Mit der eigenen Volkshochschule, für die sie sich eingesetzt habe, sei sie gleich vor vornherein abgeblitzt. "Mir wurde gesagt, es reicht, wenn wir eine Zweigstelle der Stöbergasse sind. Aber die Zusammenarbeit war eine Katastrophe." Jetzt wurde die Angelegenheit der Volksanwaltschaft übergeben. Mit der Musikschule war es ähnlich. Emmerling sieht ihren Bezirk eklatant benachteiligt: "Jetzt hat der fünfte eine Musikschule und eine VHS-Zweigstelle dazu bekommen. Das ist eine glatte Provokation. Und wir kriegen nichts." Für ihre Blockadetheorie bekommt die VP-Politikerin Schützenhilfe vom Klubobmann der Liberalen, Bernhard Kleemann: "Rot gegen Schwarz heißt die Front. Auf subtile Art und Weise zermalt man den Gegner." Jetzt habe man für die bezirkseigene VHS eine Regelung mit ehrenamtlichen Mitarbeitern, sogar ohne Subventionen gefunden. Aber, vermerkt Kleemann, der Wiedner Frontfrau fehle es auch an politischem Gewicht: "Ihr Vorgänger hatte eine weitaus bessere Gesprächsbasis." Dass es ihr manchmal an politischem Gespür fehle, lassen auch die ihre schwarzen Parteifreunde durchblicken. Auch sei ihr Verhältnis zu den Beamten nicht ganz ungetrübt. "Wenn sie etwas nicht interessiert, kann sie sehr schnoddrig sein. Verhandeln gehört auch nicht zu ihren Stärken", meint der grüne Wiedner Bezirksrat Manfred Itzinger. Deshalb gehe im vierten Bezirk, anders als im sechsten, der auch von einem Schwarzen geführt wird, nichts weiter. Emmerling selbst beharrt auf ihren Rechten: "Entweder es steht uns etwas zu oder nicht. Aber ich werde sicher nicht bei den Stadträten antichambrieren." Die beschuldigte Stadträtin Laska versteht die Vorwürfe nicht: "Ich missachte sicher keinen Bezirk. Dass ich schwarze Bezirksvorsteher boykottiere, ist absoluter Blödsinn. Aber wir hatten im letzten Jahr 1,5 Mrd. S einzusparen." Da musste das eine oder andere Projekt abgeblasen werden. Dafür wurde die Wieden bei der Generalsanierung der Schulen bevozugt, so Laska, die den scharfen Konfrontationskurs Emmerlings kennt. Auch sei Parteifreund Wimmer sicher nicht bevorzugt worden.

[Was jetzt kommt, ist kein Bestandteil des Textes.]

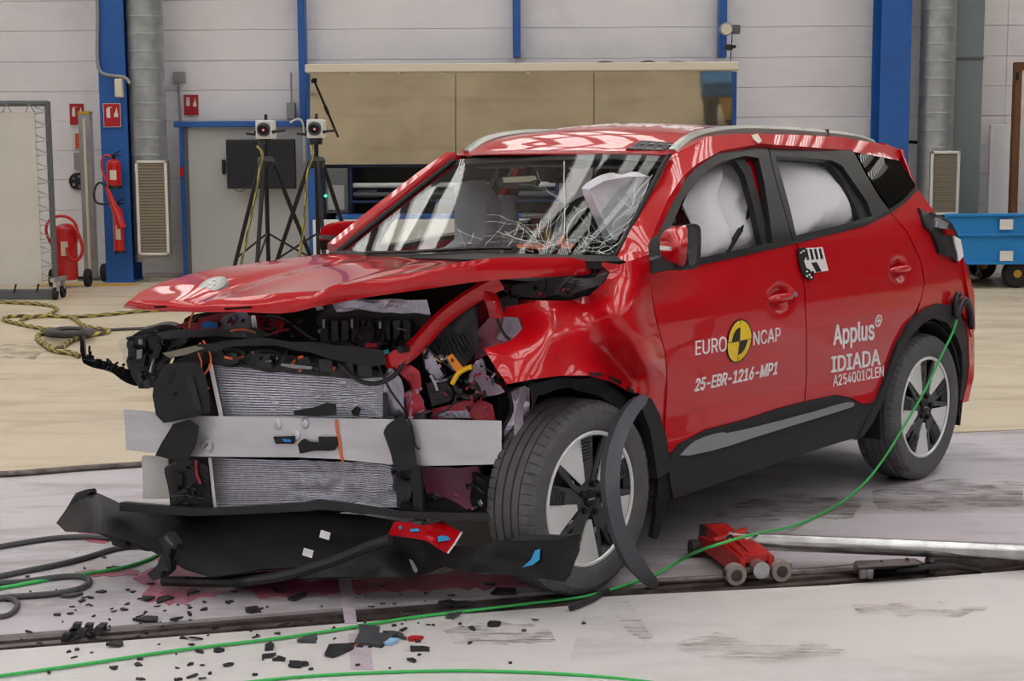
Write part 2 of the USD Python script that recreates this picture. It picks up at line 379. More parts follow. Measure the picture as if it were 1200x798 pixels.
W = Thing('wall_back', 'white panelled back wall of the hall', 'wall', kind='structure')
mat('wall_grey', srgb(104, 108, 114), .6)
W.part('wall_core', box([0, HALL_Y + .2, 4.1], [X1 - X0, .3, 8.4]), 'wall_white')
bays = [X0] + [aty(u, 60, HALL_Y)[0] for u in (-240, 128, 352, 605, 850, 1052, 1180)] + [X1]
zrow = [0.] + [aty(600, v, HALL_Y)[2] for v in (318, 281, 243, 207, 173, 139, 104, 69, 33, -2, -38)]
zrow = zrow + [zrow[-1] + .42 * k for k in range(1, 9)]
for i in range(len(bays) - 1):
    for k in range(len(zrow) - 1):
        if zrow[k + 1] > 8.2: break
        q = rng.uniform(-.004, .004)
        W.part('panel', box([(bays[i] + bays[i + 1]) / 2, HALL_Y + .02 + q, (zrow[k] + zrow[k + 1]) / 2], [bays[i + 1] - bays[i] - .005, .06, zrow[k + 1] - zrow[k] - .005], .002), 'wall_white', smooth=False)
for nm, c, sz, lab in (('wall_left', [X0 - .1, (Y0 + HALL_Y) / 2, 4.1], [.2, HALL_Y - Y0 + .6, 8.4], 'plain white side wall far left of the frame'), ('wall_right', [X1 + .1, (Y0 + HALL_Y) / 2, 4.1], [.2, HALL_Y - Y0 + .6, 8.4], 'plain grey side wall far right of the frame'), ('wall_front', [0, Y0 - .1, 4.1], [X1 - X0, .2, 8.4], 'plain white wall behind the camera')):
    single(nm, box(c, sz), 'wall_grey' if nm == 'wall_right' else 'wall_white', lab, 'wall', kind='structure')
# corrugated roof sheet
xs = np.arange(X0, X1 + .01, .25); prof = []
for k, x in enumerate(xs): prof += [(x, 8.0 + (.06 if k % 2 else 0)), (x + .12, 8.0 + (.06 if k % 2 else 0))]
pr = np.array(prof); pr = np.vstack([pr, [[X1 + .3, 8.3], [X0 - .1, 8.3]]])
m = prism(pr, HALL_Y - Y0 + .4); m = TM(np.stack([m.vertices[:, 0], HALL_Y + .2 - m.vertices[:, 2], m.vertices[:, 1]], 1), m.faces, process=False)
single('ceiling', m, 'ceiling_sheet', 'corrugated roof sheet of the hall', 'ceiling', kind='structure', smooth=False)
# ceiling lamps: three louvred light strips side by side, in rows
first = None
spots = [(x, y) for y in (-6.6, -3.1, .4, 3.9, 7.4, 10.9, 14.4, 17.9) for x in (-9.4, -5., -.6, 3.8, 8.2, 12.6)]
for x, y in spots:
    if first is None:
        c = np.array([x, y, 7.2])
        first = Thing('ceiling_lamp', 'louvred lamp of four strips hanging under the roof sheet', 'lamp', c, 0, 'lamps under the roof')
        for s in (-.9, -.3, .3, .9):
            h = first.part('lamp_housing', cat([box(c + [s, 0, .06], [.44, 2.9, .05], .01)] + [box(c + [s + e * .22, 0, -.01], [.015, 2.9, .12]) for e in (-1, 1)]), 'white_plastic')
            first.part('diffuser', box(c + [s, 0, .02], [.41, 2.86, .02]), 'lamp_glow', smooth=False, sub=h)
            first.part('louvre', cat([box(c + [s, -1.4 + k * .1, -.0], [.41, .035, .016]) for k in range(29)]), 'grey_plastic', smooth=False, sub=h, kind='stuff')
        first.part('hanger', cyl(c + [0, .9, .07], c + [0, .9, .82], .01, n=6), 'grey_plastic'); first.part('hanger', cyl(c + [0, -.9, .07], c + [0, -.9, .82], .01, n=6), 'grey_plastic')
    else: copy(first, (x, y, 7.2))

# ------------------------------------------------------------------ columns, posts and ducts along the back wall
def column(name, u0, u1, v, y, depth, label, material='blue_paint', flange=None, group=None):
    a, b = aty(u0, v, y), aty(u1, v, y); cx, w = (a[0] + b[0]) / 2, abs(b[0] - a[0])
    t = Thing(name, label, 'column', (cx, y + depth / 2, 0), kind=None, group=group)
    if flange:
        t.part('flange', box([cx, y + .012, 4.], [w, .024, 8.], .004), material)
        t.part('flange', box([cx, y + depth - .012, 4.], [w, .024, 8.], .004), material)
        t.part('web', box([cx, y + depth / 2, 4.], [.03, depth - .05, 8.]), material)
        t.part('base_plate', box([cx, y + depth / 2, .012], [w + .02, depth + .02, .024], .004), material)
    else:
        t.part('shaft', box([cx, y + depth / 2, 4.], [w, depth, 8.], .01), material)
        t.part('base_plate', box([cx, y + depth / 2, .012], [w + .08, depth + .08, .024], .004), material)
    return t
column('steel_column', 118, 150, 160, 19.6, .5, 'blue steel column carrying the two fire extinguishers', flange=True)
column('steel_column', 1032, 1067, 90, 19.6, .5, 'blue steel column behind the rear end of the red car', flange=True)
for u0, u1, lab in ((349, 357, 'narrow blue wall post left of the wide mirror'), (601, 610, 'narrow blue wall post above the middle of the mirror'), (843, 852, 'narrow blue wall post carrying the floodlight camera')):
    a, b = aty(u0, 40, 20.3), aty(u1, 40, 20.3); z0 = 1.0 if u0 == 349 else aty(u0, 76, 20.3)[2] + .1
    single('wall_post', box([(a[0] + b[0]) / 2, 20.42, (8 + z0) / 2], [abs(b[0] - a[0]), .24, 8 - z0], .008), 'blue_paint', lab, 'post')
a, b = aty(1117, 100, 19.9), aty(1152, 100, 19.9)
t = Thing('grey_steel_column', 'flat grey steel column right of the spiral duct', 'column', ((a[0] + b[0]) / 2, 20.1, 0))
t.part('shaft', box([(a[0] + b[0]) / 2, 20.1, 4], [b[0] - a[0], .36, 8.], .01), 'grey_beam')
zc = aty(1135, 68, 19.9)[2]; t.part('joint_plate', box([(a[0] + b[0]) / 2, 19.91, zc], [b[0] - a[0] + .01, .02, .03], .004), 'grey_frame')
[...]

Dieser beklagt, dass ein gemeinsames Projekt zur Drogenprävention am Veto Emmerlings gescheitert sei. Peter Dworsky, Bezirksrat der Grünen in Margareten, kennt die Konkurrenz zwischen Rot und Schwarz. Er sieht die Sache allerdings differenzierter: "Ich kann mir nicht vorstellen, dass Emmerling stark beschnitten wird. Wimmer ist nach seinem Amtsantritt vor zwei Jahren die Sache scharf angegangen." Der Vorgänger Kurt Heinrich habe sich um nichts gekümmert und Margareten herunterkommen lassen, deshalb war der Nachholbedarf enorm. Und der vierte Bezirk sei seit jeher sozial besser gestellt. Dworsky schätzt das Engagement Wimmers, jedoch nicht uneingeschränkt: "Die Grünen wurden anfangs eingebunden, in letzter Zeit aber zusehends übergangen und von den Informationen abgeschnitten." De facto gebe es im Bezirk eine rot-schwarze Koalition.